Ktoś przyjdzie i będzie gabinet zamknięty. Ja dzisiaj pracuję 8 godzin, bo chcę być ze swoją rodziną - mówi Monika Mazur z Porozumienia Zawodów Medycznych.

  I takie "dość", czyli rezygnację z dodatkowych umów, tylko w Publicznym Szpitalu Klinicznym w Lublinie powiedziało już 180 lekarzy. Wiceminister zdrowia Józefa Szczurek-Żelazko poinformowała, że z danych zebranych przez wojewodów wynika, że do wtorku klauzule opt-out wypowiedziało ok. 3,3 tys. lekarzy rezydentów i specjalistów. Oceniła, że akcja protestacyjna lekarzy "ma charakter rozwojowy".

Lekarze liczą w tej sprawie na spotkanie z nowym premierem, Mateuszem Morawieckim. Wiem, że premier jest bardzo otwartym człowiekiem i pewnie się spotka - mówi Jarosław Pinkas, sekretarz stanu w Kancelarii Premiera. 

"Nie można zapobiec katastrofie"

Nie ma potrzeby specjalnych ruchów ze strony ministerstwa zdrowia - tak twierdzi wiceszef resortu zdrowia Marek Tombarkiewicz. Dyrektorzy szpitali muszą sobie radzić. Kiedy ja byłem dyrektorem szpitala, musiałem sobie radzić ze strajkami.  Zgodnie z przepisami prawa wszyscy dyrektorzy mają odpowiednie narzędzia i muszą reagować na zagrożenia w funkcjonowaniu jednostek - mówi Tombarkiewicz.

Dochodzą do nas sygnały od dyrektorów szpitali o zbliżającej się katastrofie. Oni mówią wprost: Z poziomu dyrektora placówki nie uda się zapobiec tej katastrofie, nie uda się zażegnać tego problemu. Jest po prostu zbyt mało kadry medycznej - odpowiada Jankowski.

Protest trwa od października

Od października lekarze i przedstawiciele innych zawodów medycznych prowadzą protest, domagając się m.in. zwiększenia nakładów na ochronę zdrowia do 6,8 proc. PKB od 2021 r. oraz wzrostu wynagrodzeń. Lekarze zapowiedzieli, że w placówkach na terenie całego kraju będą wypowiadać klauzulę opt-out (jej podpisanie jest przez lekarza dobrowolne). W niektórych placówkach klauzulę wypowiedziała znaczna część lekarzy, co oznacza, że te szpitale mogą mieć problem z obsadą dyżurów lekarskich.

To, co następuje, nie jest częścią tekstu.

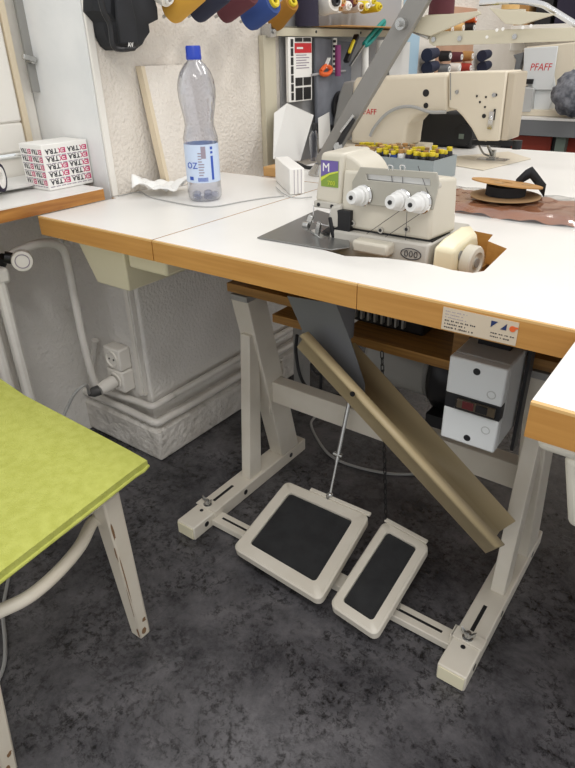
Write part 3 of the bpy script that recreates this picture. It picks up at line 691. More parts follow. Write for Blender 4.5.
mb = MB().bar((nx-.03, ny-.052, .772), (nx-.018, ny-.05, .80), .007, .01).cyl((nx-.032, ny-.056, .782), (nx-.02, ny-.056, .782), .0065, n=14).bar((nx-.02, ny-.045, .77), (nx+.03, ny-.06, .755), .012, .006)
mb.bar((nx-.01, ny-.05, .742), (nx+.0, ny-.05, .79), .008, .008); obj('looper_arm', mb, 'steel', ov, bevel=.001)
mb = MB().hexa([(.645, .185, .78), (.67, .19, .78), (.67, .30, .78), (.645, .30, .78)], [(.652, .187, .82), (.672, .192, .825), (.672, .30, .825), (.652, .30, .82)]); obj('looper_cover', mb, 'machine_grey', ov, bevel=.005)
# cloth plate
cp = [at(x, y, 'z', H+.0035) for x, y in [(257, 237), (317, 209.5), (346, 218), (350, 247), (332, 249.5)]]
mb = MB(); mb.prism([V((p.x, p.y, H+.0008)) for p in cp], (0, 0, .0025)); obj('cloth_plate', mb, 'cloth_plate', ov, bevel=.0008)
mb = MB().box((nx-.02, ny-.03, H+.0035), (nx+.02, ny+.045, H+.0048)); obj('needle_plate', mb, 'steel', ov)
# tension plate with slot, dials
yt = fy - .010
tp = [at(360, 167, 'y', yt), at(437, 172.5, 'y', yt), at(439, 184, 'y', yt), at(433, 210, 'y', yt), at(420, 211, 'y', yt), at(352, 203, 'y', yt), at(352, 182, 'y', yt)]
sl_ = [at(366, 174, 'y', yt), at(430, 179, 'y', yt), at(430, 186, 'y', yt), at(367, 180, 'y', yt)]
mb = MB(); mb.slab([(p.x, p.z) for p in tp], [[(p.x, p.z) for p in sl_]], 0, .004)
for v in mb.bm.verts: v.co = V((v.co.x, yt + v.co.z, v.co.y))
obj('slot_bar', MB().box((sl_[0].x-.004, fy-.004, sl_[2].z-.002), (sl_[1].x+.004, fy+.001, sl_[0].z+.004)), 'knob_white', ov, bevel=.002)
tn = obj('tension_plate', mb, 'tension_plate', ov, bevel=.0012)
mb = MB()
for p in (tp[2] + V((-.006, 0, -.005)), tp[5] + V((.012, 0, .012))): mb.cyl((p.x, yt+.003, p.z), (p.x, fy+.005, p.z), .005, n=10)
obj('plate_standoff', mb, 'machine_grey', tn)
for kx, ky in ((363.5, 195.5), (402, 200), (422, 202.5)):
    c = at(kx, ky, 'y', yt)
    kb = obj('tension_dial', MB().lathe([(0, .004), (.0165, .004), (.0175, .007), (.0165, .010), (.0145, .0115), (.0152, .013), (.0152, .018), (.0135, .0195), (.0125, .022), (.0118, .034), (.0105, .0365), (0, .0365)], c, (-.1, -1, .06), 30), 'knob_white', ov)
    obj('dial_center', MB().lathe([(0, .0366), (.0038, .0366), (.0038, .0385), (0, .0385)], c, (-.1, -1, .06), 14), 'black', kb)
    obj('tension_disc', MB().lathe([(0, .0003), (.0185, .0003), (.0185, .002), (.0165, .0038), (0, .0038)], c, (-.1, -1, .06), 30), 'chrome', kb)
mb = MB()
for a, b in (((401, 210), (352, 244)), ((421, 213), (366, 250)), ((396, 205), (390, 166)), ((404, 205), (402, 168)), ((429, 196), (418, 166)), ((407, 212), (405, 250))):
    mb.cyl(at(*a, 'y', fy-.012), at(*b, 'y', fy-.004), .0005, n=5)
obj('thread', mb, 'ink', ov)
mb = MB()
for sx_ in (391, 403): 
    p = at(sx_, 168, 'y', yt-.001); mb.tube([p + V((-.004, 0, -.004)), p + V((-.004, -.003, .004)), p + V((.004, -.003, .004)), p + V((.004, 0, -.004))], .0008, 5)
obj('thread_guide', mb, 'chrome', ov)

# ================================================================== THREAD STAND behind the overlocker
ts = thing('thread_stand', 'grey slanted steel post carrying cream thread trays and a punched rail above the machines', 'thread stand', (.3, .745, H))
ya = .745
e0 = at(330, 152, 'y', ya); e1 = at(424, -8, 'y', ya); dv = (e1 - e0).normalized()
e0 = e0 - dv*((e0.z - H - .026)/dv.z)
mb = MB().bar(e0, e1 + dv*.12, .048, .02, up=(0, 1, 0)); obj('post', mb, 'arm_grey', ts, bevel=.002)
mb = MB().lathe([(0, 0), (.04, 0), (.04, .006), (.022, .03), (0, .03)], (e0.x, ya, H+.0005), (0, 0, 1), 24); obj('base', mb, 'steel', ts)
h0 = at(338, 146, 'y', ya-.022); h1 = at(353, 118, 'y', ya-.022); h2 = at(331, 158, 'y', ya-.022)
mb = MB().bar(h2, h1, .016, .012, up=(0, 1, 0)); obj('gas_strut', mb, 'black', ts, bevel=.004)
mb = MB().bar(at(341, 132, 'y', ya-.03), at(354, 115, 'y', ya-.03), .006, .006, up=(0, 1, 0)); obj('strut_pin', mb, 'chrome', ts)
jc = at(403, 24, 'y', ya-.012); mb = MB().cyl(jc + V((0, .012, 0)), jc - V((0, .016, 0)), .013, n=18).cyl(jc - V((0, .014, 0)), jc - V((-.0, .03, 0)), .006, n=12)
obj('pivot_bolt', MB().cyl(at(338, 147, 'y', ya-.012), at(338, 147, 'y', ya-.03), .012, n=18), 'steel', ts)
obj('joint_bolt', mb, 'steel', ts)
def web(name, px, y0, dy, m='rack_beige'):
    mb = MB(); mb.prism([at(x, y, 'y', y0) for x, y in px], (0, dy, 0)); return obj(name, mb, m, ts, bevel=.001)
web('tray_arm', [(401, 19), (478, 11), (480, 14), (444, 30), (430, 36), (402, 29)], .775, .012)
web('tray_arm', [(489, 8), (556, 14), (520, 25), (505, 24)], .775, .012)
mb = MB(); r_ = [at(x, y, 'y', .79) for x, y in [(429, 34), (433, 31.5), (690, 24), (690, 37), (433, 46), (429, 43)]]
mb.prism(r_, (0, .008, 0)); rl = obj('rail', mb, 'rack_beige', ts, bevel=.001)
for x, y in ((434, 39.5), (460, 38.5), (515, 36.5)):
    p = at(x, y, 'y', .7895); obj('rail_screw', MB().cyl(p, p - V((0, .004, 0)), .0055, n=14), 'steel', rl)
mb = MB()
for x, y in ((487, 37), (497, 30), (503, 29), (523, 27.5), (531, 26)):
    p = at(x, y, 'y', .7895 if y > 33 else .774); mb.cyl(p, p - V((0, .001, 0)), .0035, n=12)
obj('hole', mb, 'carton', rl)
mb = MB().tube([at(480, 3, 'y', .80), at(515, 1, 'y', .80), at(540, 4, 'y', .80), at(552, 10, 'y', .80), at(575, 24, 'y', .80), at(620, 50, 'y', .80)], .0065, 10); obj('lamp_rod', mb, 'chrome', ts)
mb = MB().tube([at(405, 27, 'y', .785), at(429, 37, 'y', .785)], .006, 8, 0); obj('rail_link', mb, 'steel', ts)
q = at(441, 15, 'y', .86)
obj('cone_plate', MB().cyl((q.x, .86, q.z-.005), (q.x, .86, q.z), .04, n=28).bar((q.x, .79, q.z-.006), (q.x, .86, q.z-.003), .02, .004), 'rack_beige', ts)
sp = thing('thread_cone', 'dark maroon thread cone standing on the cream tray beside the slanted post', 'thread cone', (q.x, .86, q.z))
obj('yarn', MB().lathe([(0, .001), (.031, .001), (.03, .06), (.027, .12), (0, .12)], (q.x, .86, q.z), (0, 0, 1), 24), 'yarn_maroon', sp)
obj('core', MB().lathe([(0, .12), (.012, .12), (.010, .14), (0, .14)], (q.x, .86, q.z), (0, 0, 1), 16), 'cardboard', sp)
q = at(510, 10, 'y', .86)
obj('cone_plate', MB().cyl((q.x, .86, q.z-.005), (q.x, .86, q.z), .035, n=28).bar((q.x, .79, q.z-.006), (q.x, .86, q.z-.003), .02, .004), 'rack_beige', ts)
sp = thing('thread_cone', 'pale yellow thread cone on the tray at the upper right', 'thread cone', (q.x, .86, q.z))
obj('yarn', MB().lathe([(0, .001), (.02, .001), (.018, .09), (0, .09)], (q.x, .86, q.z), (0, 0, 1), 24), 'edge_light', sp)
obj('core', MB().lathe([(0, .09), (.009, .09), (.008, .105), (0, .105)], (q.x, .86, q.z), (0, 0, 1), 16), 'cardboard', sp)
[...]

Przedstawiciele Porozumienia Zawodów Medycznych mówią, że trudno jednoznacznie ocenić, ile osób wypowiedziało klauzule opt-out. Podają, że liczba stale rośnie i wynosi między 3,5 a 4 tys. wypowiedzianych klauzul w Polsce.

Ucieszyły nas słowa premiera Mateusza Morawieckiego w expose, który mówił, że Polacy powinni pracować mniej, powinni pracować bardziej wydajnie, za lepszą stawkę, po to, by mieć więcej czasu dla rodzin. Ciekawi nas, jak na te słowa zareaguje Ministerstwo Zdrowia, bo właśnie o to chodzi w akcji "stawiamy na jakość"- powiedział Jankowski.